And then I wrote...

by Dick Schilling, "Editor Emeritus"

... about night noises.

The forecast was for high winds overnight the night before trash collection day, and I knew if winds blew that strongly, my smaller “garbage” container with its light load would not stand. But I figured the larger “recyclables” container, with four sacks of newspapers and magazines accumulated over two weeks, was heavy enough to make it, so I put it out.

Just one thing wrong. The wind blew the yellow lid off. Same thing happened to another resident not far away. My prostate acts like the bladder with the lady in the TV commercial, leading me to the bathroom anywhere from three to six times a night, which interrupts sleep. But I am used to that. What I am not used to is the syncopated drum beat banging of two trash container lids following the baton of the wind all night long!

A night before that, I woke to an unexpected December sound, thunder.

It did not sound the same as a summer thundershower. Would the absence of leaves on trees make a difference, I wondered? It sounded more hollow or something.

It did not make any noise, but the appearance of the “super” moon could be seen through thin clouds, and it was a Halloween-ish sight with its “complexion dimmed,” as Shakespeare might have written.

It isn’t the famed Toilet Bowl, but weather conditions could make it close. Iowa will be in the Pinstripe Bowl after Christmas. The game is played in Yankee Stadium. That’s outdoors. In New York City. Average temperature at that time of the year is around 32 degrees, I read. And sometimes there is snow.

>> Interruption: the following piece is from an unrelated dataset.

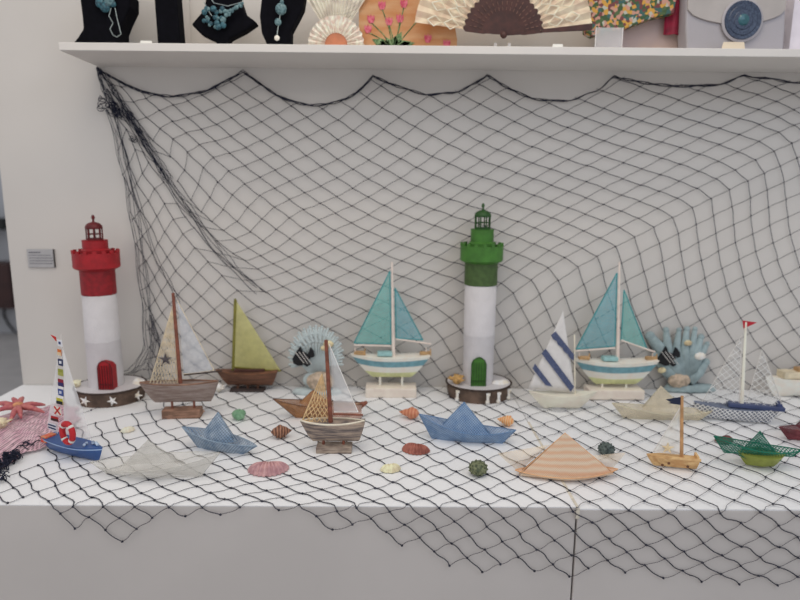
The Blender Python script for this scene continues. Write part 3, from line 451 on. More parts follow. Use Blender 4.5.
LR = lighthouse('lighthouse', 'red and white model lighthouse with a red arched door', 107, 409, 390,
    dict(base=69, top=31.5, foot=34, y1=294, y2=268, y3=251, y4=240, y5=228, y6=222, gal=43, gal2=23.5, lan=15.5, door=14, dcx=115, dtop=356), (red, red2, red3), 4,
    [(-0.35, 0.5, 'star'), (0.42, 0.5, 'star'), (0.93, 0.5, 'star')])
LG = lighthouse('lighthouse', 'green and white model lighthouse with a green arched door', 477.5, 405, 390,
    dict(base=66, top=31.5, foot=31, y1=284.5, y2=261, y3=244, y4=229, y5=216, y6=210, gal=42, gal2=22.5, lan=16, door=14.5, dcx=476, dtop=353), (gr1, gr2, gr3), 1,
    [(-0.72, 0.5, 'twig'), (0.16, 0.5, 'twig'), (0.86, 0.5, 'twig'), (0.5, 0.5, 'twig')])
# coral and shells lying on the two round bases
def clump(name, label, cat, loc, r, m, n=26, seed=1, up=0.5):
    rr_ = random.Random(seed); mb = MB(); mb.ball((0, 0, r*0.5), r*0.55, 6)
    for k in range(n):
        th = rr_.uniform(0, 2*PI); el = rr_.uniform(0.1, 1.4); d = Vector((math.cos(th)*math.cos(el), math.sin(th)*math.cos(el), math.sin(el)*up+0.15))
        c = Vector((0, 0, r*0.35)); mb.tube([c, c+d*r*0.7, c+d*r*1.05], [r*0.16, r*0.13, r*0.07], 5)
    return tag(mb.build(name, m, smooth=True), label, cat, None, loc)
c = LG[1]; clump('coral_clump', 'tan branching coral clump on the green lighthouse base', 'coral', (c.x-0.072, c.y-0.03, LG[4]+0.002), 0.030, mat('tan_coral', (186, 148, 92), 0.8, 0.2, 80), seed=4)
def shell_scallop(name, label, loc, rad, m, rz=0.0, ribs=11, h=0.4, tilt=0.0, sx=1.0):
    mb = MB()
    def f(u, v):
        q = PI*(0.02+0.96*u); a1 = -PI*0.05+q*1.1-0.0; rb = 1+0.11*abs(math.sin(u*ribs*PI)); R_ = rad*v*rb*(0.82+0.18*math.sin(q))
        z = rad*h*math.sin(PI*min(1, 0.08+v*0.92))**0.7*(0.78+0.22*abs(math.sin(u*ribs*PI)))*(0.55+0.45*math.sin(q)) 
        return (R_*math.cos(a1)*sx*1.05, -R_*math.sin(a1)*0.9+rad*0.4, max(z, 0)+0.0003)
    mb.grid(f, ribs*6, 10)
    mb.grid(lambda u, v: (f(u, v)[0], f(u, v)[1], 0.0002), ribs*6, 1)
    mb.ball((0, rad*0.42, rad*0.10), rad*0.16, 6, (1.5, 0.8, 0.7))
    return tag(mb.build(name, m, smooth=True), label, 'shell', None, loc, rz)
shell_scallop('scallop_shell', 'white scallop shell on the right of the green lighthouse base', (c.x+0.075, c.y-0.02, LG[4]+0.001), 0.030, SHELLW, 0.3)
c = LR[1]; shell_scallop('scallop_shell', 'white scallop shell on the right rim of the red lighthouse base', (c.x+0.098, c.y+0.012, LR[4]+0.001), 0.028, SHELLW, -0.6, h=0.6)
clump('coral_clump', 'cream shell clump on the left of the red lighthouse base', 'coral', (c.x-0.080, c.y-0.028, LR[4]+0.001), 0.022, mat('cream_coral', (222, 208, 176), 0.7, 0.15, 80), 10, seed=6)

# ================================================================ BOATS
def hull(L, B, H, v0=0.0, v1=1.0, bow=-1, kb=0.75, ks=0.85, sheer=0.12, transom=0.6, n=28, m=8, z0=0.0, grow=1.0, lid=True):
    mb = MB()
    def pt(u, v, s):
        isb = u*bow > 0; a1 = abs(u)
        beam = (1-a1**2.1) if isb else 1-(1-transom)*a1**2.2
        k = (kb if isb else ks); ln = k+(1-k)*v**0.8
        return (u*L/2*ln*grow, s*B/2*beam*(max(v, 0.0)**0.5)*grow, z0+H*(v+sheer*a1*a1*v))
    for s in (-1, 1): mb.grid(lambda a1, b1: pt(-1+2*a1, v0+(v1-v0)*b1, s), n, m)
    if lid: mb.grid(lambda a1, b1: pt(-1+2*a1, v1, -1+2*b1), n, 4)
    mb.grid(lambda a1, b1: pt(-1+2*a1, v0, -1+2*b1), n, 2)
    for e in (-1, 1): mb.grid(lambda a1, b1: pt(e, v0+(v1-v0)*a1, -1+2*b1), m, 2)
    return mb
def sail(A, B, C, belly=0.006, n=10, y=0.0):
    """cloth triangle; A top, B and C foot, in local x, z"""
    mb = MB()
    def f(u, v):
        x = A[0]*(1-v)+(B[0]*(1-u)+C[0]*u)*v; z = A[1]*(1-v)+(B[1]*(1-u)+C[1]*u)*v
        return (x, y-belly*math.sin(PI*u)*math.sin(PI*v*0.9+0.1), z)
    mb.grid(f, n, n); return mb
def edge(pts, r=0.001, y=0.0, n=5): return MB().tube([(x, y, z) for x, z in pts], r, n)
def net_sail(A, B, C, n=9, r=0.0009, y=0.0, cross=8):
    mb = MB()
    def p(u, v): return (A[0]*(1-v)+(B[0]*(1-u)+C[0]*u)*v, y+0.001*math.sin(u*40), A[1]*(1-v)+(B[1]*(1-u)+C[1]*u)*v)
    for k in range(n+1):
        for s in (-1, 1):
            o = []
            for m in range(25):
                v = 0.06+0.94*m/24; u = k/n + s*0.5/n*(1 if (m*cross//24) % 2 else -1)*min(1, v*1.4)*(((m*cross/24) % 1)*-2+1)
                o.append(p(min(1, max(0, u)), v))
            mb.tube(o, r, 4, cap=False)
    mb.tube([p(0, 0), p(0, 1)], r*1.3, 4); mb.tube([p(1, 0), p(1, 1)], r*1.3, 4); mb.tube([p(0, 1), p(1, 1)], r*1.5, 4)
    return mb
def pole(p, q, r0, r1=None, y=0.0): return MB().tube([(p[0], y, p[1]), (q[0], y, q[1])], [r0, r1 or r0], 8)

CABIN = mat('cabin_aqua', (132, 168, 168), 0.6, 0.08, 60)
# two turquoise sailing boats
tq = mesh_fabric('turquoise_gauze', (104, 160, 154), 0.5, 0.006, 0.3, 0.06); tqb = mesh_fabric('turquoise_gauze_blue', (100, 150, 158), 0.25, 0.006, 0.36, 0.08)
tq_e = mat('turquoise_hem', (56, 130, 134), 0.7, 0.1, 80); stripe = mat('blue_grey_stripe', (104, 146, 156), 0.6, 0.1, 60)
lime = mat('pale_lime', (188, 192, 142), 0.6, 0.08, 50); boatw = mat('boat_white', (216, 206, 194), 0.6, 0.05, 40); basep = mat('base_pinkish', (206, 194, 182), 0.7, 0.05, 30)
mastp = mat('mast_pink_white', (206, 190, 180), 0.6, 0.06, 40); natural = mat('natural_wood', (176, 142, 100), 0.6, 0.2, 60)
def turquoise_boat(label, bx_, by_, hx0, hx1, hy_deck, hy_keel, mast, ls, rs, basex, right_first, boom, var=0):
    D = 0.07
    P = T(bx_, by_); cen = Vector((P.x, P.y+D/2, 0)); r = thing('sailing_boat', label, 'model boat', cen); fr = Frame(cen); L = fr.L
    x0, z1 = L(hx0, hy_deck); x1, _ = L(hx1, hy_deck); zk = L(bx_, hy_keel)[1]; H = z1-zk; Ln = x1-x0; mx = (x0+x1)/2
    def place(o): o.location = (mx, 0, zk); return o
    bw = -1
    place(hull(Ln, 0.075, H, 0.0, 0.28, bw, z0=0, kb=0.42, ks=0.5, transom=0.7).build('keel', lime, r, smooth=False))
    place(hull(Ln, 0.075, H, 0.28, 0.58, bw, kb=0.42, ks=0.5, transom=0.7, lid=False).build('lower_hull', boatw, r))
    place(hull(Ln, 0.0765, H, 0.58, 0.86, bw, kb=0.42, ks=0.5, transom=0.7, lid=False, grow=1.004).build('stripe', stripe, r))
    place(hull(Ln, 0.075, H, 0.86, 1.0, bw, kb=0.42, ks=0.5, transom=0.7).build('rail', boatw, r))
    xa, _ = L(basex[0], by_); xb, _ = L(basex[1], by_); hb = 0.032
    MB().box(((xa+xb)/2, 0, hb/2), (xb-xa, D, hb)).build('base', basep, r, bevel=0.003)
    for f in (0.28, 0.72):
        MB().tube([(xa+(xb-xa)*f, 0, hb-0.002), (xa+(xb-xa)*f, 0, zk+0.012)], 0.004, 8).build('post', boatw, r)
    a1 = L(*mast[0]); b1 = L(*mast[1]); pole((b1[0], b1[1]-0.02), a1, 0.0062, 0.0028).build('mast', mastp, r)
    for k, (tri, m) in enumerate(((ls, tqb if var else tq), (rs, tq if var else tqb))):
        A, B, C = (L(*p) for p in tri)
        s = sail(A, B, C, 0.008).build('sail', m, r, smooth=True)
        hm = MB(); 
        for pp in ((A, B), (B, C), (C, A)): hm.tube([(pp[0][0], 0, pp[0][1]), (pp[1][0], 0, pp[1][1])], 0.0021, 5)
        hm.build('hem', tq_e, s)
    A, B = L(*boom[0]), L(*boom[1]); pole(A, B, 0.0028).build('boom', mastp, r)
    A, B = L(*boom[2]), L(*boom[3]); pole(A, B, 0.0028).build('boom', mastp, r)
    cw = L((hx0*0.6+hx1*0.4), hy_deck-3); c2 = L(hx0+(hx1-hx0)*0.47, hy_deck-3)
    MB().box(((cw[0]+c2[0])/2, 0, (cw[1])-0.001), (abs(c2[0]-cw[0])+0.03, 0.03, 0.013)).build('cabin', CABIN, r, bevel=0.002)
    for f, mm in ((0.08, natural), (0.9, natural)):
        xx = x0+Ln*f; o = MB(); zz = z1+0.012
        o.box((xx+0.01, 0, zz-0.001), (0.035, 0.018, 0.010)); o.tube([(xx+0.028, 0, zz-0.01), (xx+0.028, 0, zz+0.014)], 0.0025, 6); o.build('deck_box', mm, r, bevel=0.001)
    st = MB()
    for sx in (hx0+5, hx1-4):
        q = L(sx, hy_deck); st.tube([(q[0], 0, q[1]-0.004), (q[0], 0, q[1]+0.028)], 0.0018, 6)
    st.build('stanchions', mastp, r)
    return r
turquoise_boat('turquoise-sailed model boat on a pale base, left of the green lighthouse', 391, 398, 350, 430, 356, 377, ((392, 262), (393.5, 352)),
    ((390, 271), (354, 343), (391, 344)), ((395, 288), (396, 338), (423, 340)), (366, 416), 0, ((354, 345), (391, 346), (396, 339), (431, 344)))
turquoise_boat('turquoise-sailed model boat right of the striped white sailboat', 613, 400, 574, 656, 361, 384, ((619.5, 262), (618, 360)),
    ((617, 273), (576, 349), (615, 346)), ((624, 290), (621, 340), (647, 349)), (586, 640), 0, ((576, 351), (615, 348), (621, 340), (655, 352)), 1)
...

Iowa State gets to play in Memphis. Where it almost certainly will be warmer.

Purdue, which finished with a worse record than Iowa, goes to the Foster Farms Bowl in suburban San Francisco. Even when it isn’t good, northern California weather isn’t bad.

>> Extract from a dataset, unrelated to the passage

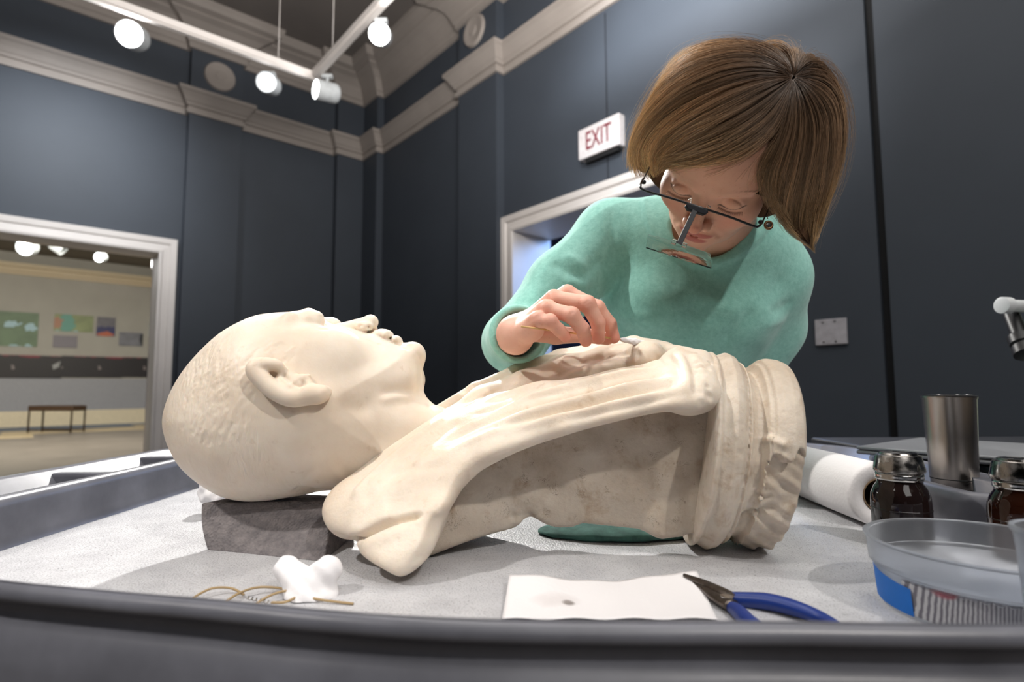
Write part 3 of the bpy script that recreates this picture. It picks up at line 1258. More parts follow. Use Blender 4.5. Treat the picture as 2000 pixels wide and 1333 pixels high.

Even though I truly “lost my heart in San Francisco” as Tony Bennett or Frank Sinatra sang, I now wonder. The loss of the innocent life of Kate Steinle on a pier there at the hands of an often deported illegal alien with a “rap sheet” a yard long went essentially un-avenged. A jury in that sanctuary city did not find the killer guilty of murder, and not even of manslaughter, although the facts proved the latter beyond a reasonable doubt.

The problem was the judge would not allow the jury to be informed of the accused’s past.

Shades of another California jury, which acquitted O.J. Simpson.